Print, word for word, the opening line of the data below and every line after it through the line that contains "o.type == 'MESH')*2)", but not the pictures.
-- Data provided start --
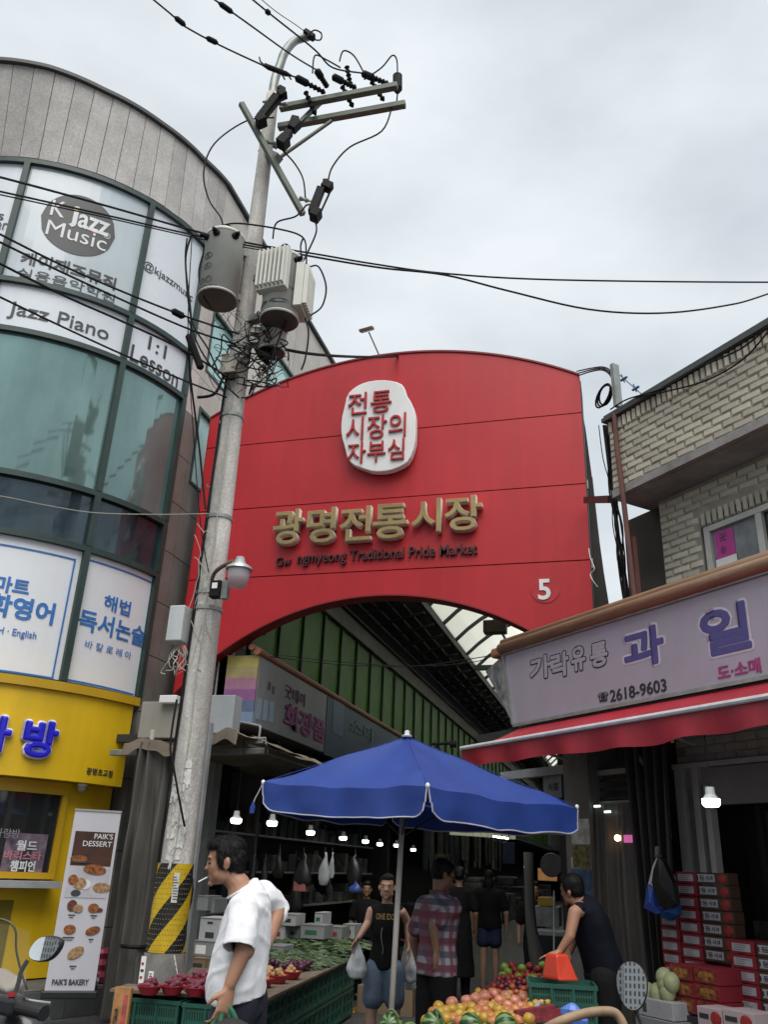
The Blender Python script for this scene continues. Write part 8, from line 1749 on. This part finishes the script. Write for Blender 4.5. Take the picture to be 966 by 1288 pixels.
tr3 = [rg_(s(762, 1226), .175, .125, .1), rg_(s(757, 1207), .175, .125, .2), rg_(s(749, 1182), .17, .12, .3), rg_(s(742, 1158), .185, .115, .4), rg_(s(735, 1141), .175, .095, .5), rg_(s(727, 1131), .09, .07, .7)]
torso(Bm, tr3, -.016); limb(Bm, [LP(0, -.02, -.04), s(726, 1133)], [.055, .062])
shn = s(723, 1148, -.16); limb(Bm, [s(732, 1143, -.1), shn, s(717, 1178, -.2), s(704, 1197, -.18)], [.055, .05, .038, .025]); hand(Bm, s(705, 1197, -.18), s(688, 1201, -.16)-s(705, 1197, -.18), V((0, 0, -1)), -_fh, 1.0, .15)
shf = s(738, 1140, .2); limb(Bm, [shf, s(728, 1170, .22), s(716, 1198, .2)], [.055, .046, .028]); hand(Bm, s(716, 1198, .2), s(706, 1206, .15)-s(716, 1198, .2), V((0, 0, -1)), -_fh, 1., .2)
for d_ in (-.1, .1):
    h_ = s(762, 1232, d_); limb(Bm, [h_, V((h_.x+.0, h_.y, .48)), V((h_.x+.08, h_.y, .09))], [.09, .06, .045])
remesh(Bm, 'body', skin, ld, .0075, 3); remesh(Hm, 'hair', hairm, ld, .009, 3); strands(ld, fs, 1200)
Sm = MB(); torso(Sm, tr3, .014); limb(Sm, [s(736, 1143, -.08), s(728, 1143, -.14)], [.06, .045]); remesh(Sm, 'sleeveless_top', mat('navy_tank', (.004, .006, .013), .85, var=.2, spec=.2), ld, .012, 4, disp=folds(.008, 7, 4, (1, 1, .5)))
Lm = MB(); torso(Lm, [rg_(s(764, 1240), .19, .14, 0), rg_(s(760, 1222), .19, .14, .1)], .006)
for d_ in (-.1, .1): h_ = s(762, 1232, d_); limb(Lm, [h_, V((h_.x, h_.y, .48)), V((h_.x+.08, h_.y, .1))], [.12, .09, .075])
remesh(Lm, 'trousers', blt, ld, .013, 4)
f = MB(); q = V((s(762, 1232).x+.06, s(762, 1232).y, .05)); f.ell(q+V((0, -.1, 0)), .13, .05, .05).ell(q+V((0, .1, 0)), .13, .05, .05); f.build('shoes', blk, ld)
print('objects', len(bpy.data.objects), 'tris', sum(len(o.data.polygons) for o in bpy.data.objects if o.type == 'MESH')*2)
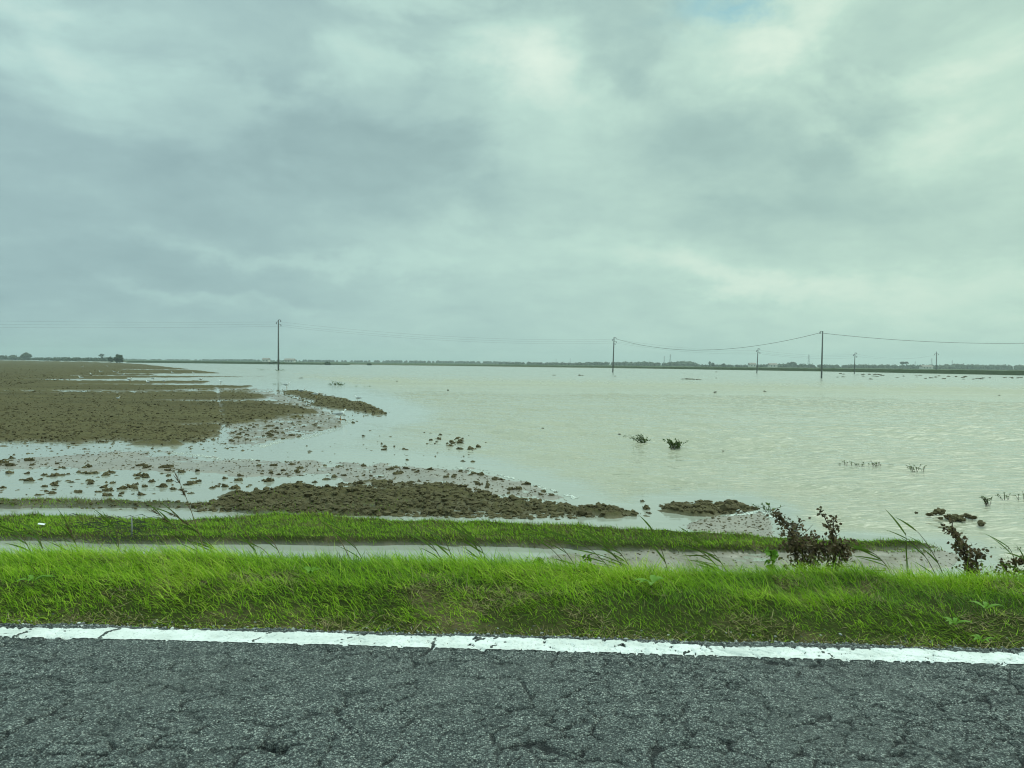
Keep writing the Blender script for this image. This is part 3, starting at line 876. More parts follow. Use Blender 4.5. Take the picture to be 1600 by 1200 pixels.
px_rank = px_size * np.where(heap, .01, 1.0) + 10 * (cl >= len(CLOD_SETS))
order = np.argsort(-px_rank)
single = order[:285]
group_lab = [c[4] for c in CLOD_SETS] + [q[3] for q in SOLO]
GN = 'mud clods lying in the flooded field'
for i in single:
    o = link('mud_clod', CLOD_MESHES[int(i) % 10], None, Pc[i])
    s0 = float(cr[i])
    o.scale = (s0 * random.uniform(.9, 1.35), s0 * random.uniform(.8, 1.1), s0 * random.uniform(.8, 1.1))
    o.rotation_euler = (random.uniform(-.4, .4), random.uniform(-.4, .4), random.uniform(0, 6.28))
    k = int(cl[i])
    tag(o, group_lab[k], 'mud clod', 'mud clods lying in the flood water' if k >= len(CLOD_SETS) else 'mud clods: ' + group_lab[k].split(' clod ', 1)[1])
rest = order[285:]
Vv, Tt = lumps(Pc[rest], cr[rest], RNG.uniform(.5, .9, len(rest)), ICO2 if False else ICO1, ICO1T, .42, 9)
o = link('small_clods', mesh_arrays('small_clods', Vv, None, Tt, [M_CLOD], False))
tag(o, 'countless small crumbs of brown soil over the mud and ploughed field', 'soil crumbs', kind='stuff')
# crumbs and straw on the wet silt, a finer grade
polyf = [z[1] for z in ZONES if z[0] in ('flat', 'mottle', 'clods')]
us, vs = [], []
for p, n in zip(polyf, (900, 1500, 900, 350, 300, 200)):
    p = [(max(a, -150), b) for a, b in p]
    u, v, r = scatter(p, n, 0, 1); us.append(u); vs.append(v)
u, v = np.concatenate(us), np.concatenate(vs)
Pf = at(u, v, WZ); hf = land(Pf[:, 0], Pf[:, 1])[0]
rf = RNG.uniform(.004, .018, len(u)) * (.6 + np.hypot(Pf[:, 0], Pf[:, 1]) / 30)
Pf[:, 2] = np.maximum(hf, WZ - .004) + rf * .1
Vv, Tt = lumps(Pf, rf, .5, ICO1, ICO1T, .45, 15)
o = link('mud_crumbs', mesh_arrays('mud_crumbs', Vv, None, Tt, [M_CLOD], False))
tag(o, 'fine mud crumbs and trash scattered over the wet silt', 'mud crumbs', kind='stuff')

# foam along the lapping edges
us, vs = [], []
for line, n in (([(398, 701), (432, 691), (482, 683), (533, 669), (548, 655)], 900), ([(700, 730), (760, 737), (812, 750), (862, 767), (900, 779)], 900),
                ([(1128, 808), (1160, 804), (1192, 800), (1216, 813)], 380), ([(250, 706), (300, 711), (345, 717), (400, 720)], 350)):
    L_ = np.array(line, float); k = RNG.random(n) * (len(L_) - 1); i0 = k.astype(int); f = (k - i0)[:, None]
    q = L_[i0] * (1 - f) + L_[i0 + 1] * f
    q += RNG.normal(0, 1, q.shape) * [2.5, .8] + np.stack([np.zeros(n), 1.6 * fbm(q[:, 0] / 9, q[:, 0] * 0, 3, 171)], -1)
    keep_ = fbm(q[:, 0] / 22, q[:, 1] / 9, 2, 173) > -.25
    us.append(q[keep_, 0]); vs.append(q[keep_, 1])
u, v = np.concatenate(us), np.concatenate(vs)
Pf = at(u, v, WZ); hf = land(Pf[:, 0], Pf[:, 1])[0]
rf = RNG.uniform(.006, .026, len(u))
Pf[:, 2] = np.maximum(hf, WZ) + .003
Vv, Tt = lumps(Pf, rf, .22, ICO1, ICO1T, .25, 25)
o = link('foam', mesh_arrays('foam', Vv, None, Tt, [simple_mat('foam', (.62, .64, .58), .5, .08, 30)], True))
tag(o, 'pale scum of foam along the lapping water edges', 'foam', kind='stuff')

# ------------------------------------------------------------------ far shore: dike, grassy bank, woods
M_DIKE = simple_mat('dike_grass', (.026, .040, .014), 1.0, .45, .25, spec=.03)
def embankment(name, pts, hh, width, label, cat, seed):
    """pts: photo pixels of its foot; hh: heights; a low long earth bank"""
    B = np.array([at(float(u), float(v), WZ) for u, v in pts])
    d = np.cumsum(np.r_[0, np.linalg.norm(np.diff(B, axis=0), axis=1)])
    N = 420
    dd = np.linspace(0, d[-1], N)
    C = np.stack([np.interp(dd, d, B[:, i]) for i in range(3)], -1)
    hgt = np.interp(dd, d, hh)
    tan = np.gradient(C, axis=0); nrm = np.stack([-tan[:, 1], tan[:, 0]], -1); nrm /= np.linalg.norm(nrm, axis=1)[:, None]
    rows = []
    for k, z in ((0, -.3), (.12, .12), (.42, .86), (.5, 1.0), (.62, .98), (1.0, -.2)):
        o_ = fbm(dd * .12, dd * 0 + k * 9, 3, seed) * .12 + fbm(dd * .6, dd * 0 + k * 5, 2, seed + 3) * .10
        zz = WZ + z * hgt * (1 + o_ * (z > .5)) + (.15 * o_ if z < .5 else 0)
        rows.append(np.stack([C[:, 0] + nrm[:, 0] * (width * k + o_ * 1.5), C[:, 1] + nrm[:, 1] * (width * k + o_ * 1.5), zz], -1))
    o = link(name, mesh_arrays(name, np.concatenate(rows), grid_quads(len(rows), N), None, [M_DIKE], True))
    tag(o, label, cat, kind='structure')
    return o
embankment('dike', [(690, 571.2), (900, 574), (1100, 577.4), (1300, 580.6), (1600, 586.6), (1900, 596)], [.45, .75, 1.1, 1.25, 1.45, 1.5], 14,
           'low dark green dike along the far edge of the flood water', 'dike', 301)
embankment('grass_bank', [(196, 566.6), (300, 567.6), (420, 569.2), (548, 570.3)], [1.0, 1.2, 1.3, .5], 12,
           'low scrubby bank on the far shore behind the left pole', 'bank', 311)

def canopy(us, vtop, dist, base_v, seed, rows=3, dens=1.0, rx=(3.0, 6.0)):
    """leafy crowns filling a far wood under a given skyline"""
    g = np.random.default_rng(seed); P, R, Fl = [], [], []
    x0 = at_dist(float(us[0]), 566., dist)[0]; x1 = at_dist(float(us[-1]), 570., dist)[0]
    n = int(abs(x1 - x0) / 4.2 * rows * dens)
    for _ in range(n):
        u = g.uniform(us[0], us[-1]); k = g.integers(rows); y = dist + k * 9 + g.uniform(-5, 5)
        vt = np.interp(u, us, vtop) + max(0, g.normal(-.2, .6)) - .5 * (g.random() > .93)
        top = at_dist(u, vt, y)[2] * (1 - .12 * g.random() ** 2)
        z0 = WZ + .3
        hgt = max(1.5, top - z0)
        r = min(g.uniform(*rx), hgt * .62)
        x = at_dist(u, vt, y)[0]
        zc = top - r * .8
        P.append((x, y, zc)); R.append(r); Fl.append(.8)
        if zc - r * .5 > z0 + 1:
            P.append((x + g.uniform(-2, 2), y - 2, (z0 + zc) / 2)); R.append(max(r, (zc - z0) * .62)); Fl.append(.9)
        P.append((x + g.uniform(-3, 3), y - 4, z0 + .6)); R.append(g.uniform(1.4, 2.6)); Fl.append(.8)
    return np.array(P), np.array(R), np.array(Fl)
def leaf_material(name, a, b):
    m, n, out = new_mat(name)
    pos = n.n('ShaderNodeNewGeometry').outputs['Position']
    f = n.noise(pos, .5, 4, .65)['Fac']; f2 = n.noise(pos, 2.5, 3, .7)['Fac']
    principled(n, out, n.mix(f, a, b), .8, n.bump(f2, .9, .6), .2)
    return m
M_WOOD = leaf_material('wood_leaves', (.022, .036, .018), (.060, .078, .034))
M_TREE = leaf_material('tree_leaves', (.018, .036, .014), (.045, .075, .026))
M_BARK = simple_mat('bark', (.055, .045, .035), .9, .3, 3)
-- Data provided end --
- Result below -
The Blender Python script for this scene continues. Write part 8, from line 1749 on. This part finishes the script. Write for Blender 4.5. Take the picture to be 966 by 1288 pixels.
tr3 = [rg_(s(762, 1226), .175, .125, .1), rg_(s(757, 1207), .175, .125, .2), rg_(s(749, 1182), .17, .12, .3), rg_(s(742, 1158), .185, .115, .4), rg_(s(735, 1141), .175, .095, .5), rg_(s(727, 1131), .09, .07, .7)]
torso(Bm, tr3, -.016); limb(Bm, [LP(0, -.02, -.04), s(726, 1133)], [.055, .062])
shn = s(723, 1148, -.16); limb(Bm, [s(732, 1143, -.1), shn, s(717, 1178, -.2), s(704, 1197, -.18)], [.055, .05, .038, .025]); hand(Bm, s(705, 1197, -.18), s(688, 1201, -.16)-s(705, 1197, -.18), V((0, 0, -1)), -_fh, 1.0, .15)
shf = s(738, 1140, .2); limb(Bm, [shf, s(728, 1170, .22), s(716, 1198, .2)], [.055, .046, .028]); hand(Bm, s(716, 1198, .2), s(706, 1206, .15)-s(716, 1198, .2), V((0, 0, -1)), -_fh, 1., .2)
for d_ in (-.1, .1):
    h_ = s(762, 1232, d_); limb(Bm, [h_, V((h_.x+.0, h_.y, .48)), V((h_.x+.08, h_.y, .09))], [.09, .06, .045])
remesh(Bm, 'body', skin, ld, .0075, 3); remesh(Hm, 'hair', hairm, ld, .009, 3); strands(ld, fs, 1200)
Sm = MB(); torso(Sm, tr3, .014); limb(Sm, [s(736, 1143, -.08), s(728, 1143, -.14)], [.06, .045]); remesh(Sm, 'sleeveless_top', mat('navy_tank', (.004, .006, .013), .85, var=.2, spec=.2), ld, .012, 4, disp=folds(.008, 7, 4, (1, 1, .5)))
Lm = MB(); torso(Lm, [rg_(s(764, 1240), .19, .14, 0), rg_(s(760, 1222), .19, .14, .1)], .006)
for d_ in (-.1, .1): h_ = s(762, 1232, d_); limb(Lm, [h_, V((h_.x, h_.y, .48)), V((h_.x+.08, h_.y, .1))], [.12, .09, .075])
remesh(Lm, 'trousers', blt, ld, .013, 4)
f = MB(); q = V((s(762, 1232).x+.06, s(762, 1232).y, .05)); f.ell(q+V((0, -.1, 0)), .13, .05, .05).ell(q+V((0, .1, 0)), .13, .05, .05); f.build('shoes', blk, ld)
print('objects', len(bpy.data.objects), 'tris', sum(len(o.data.polygons) for o in bpy.data.objects if o.type == 'MESH')*2)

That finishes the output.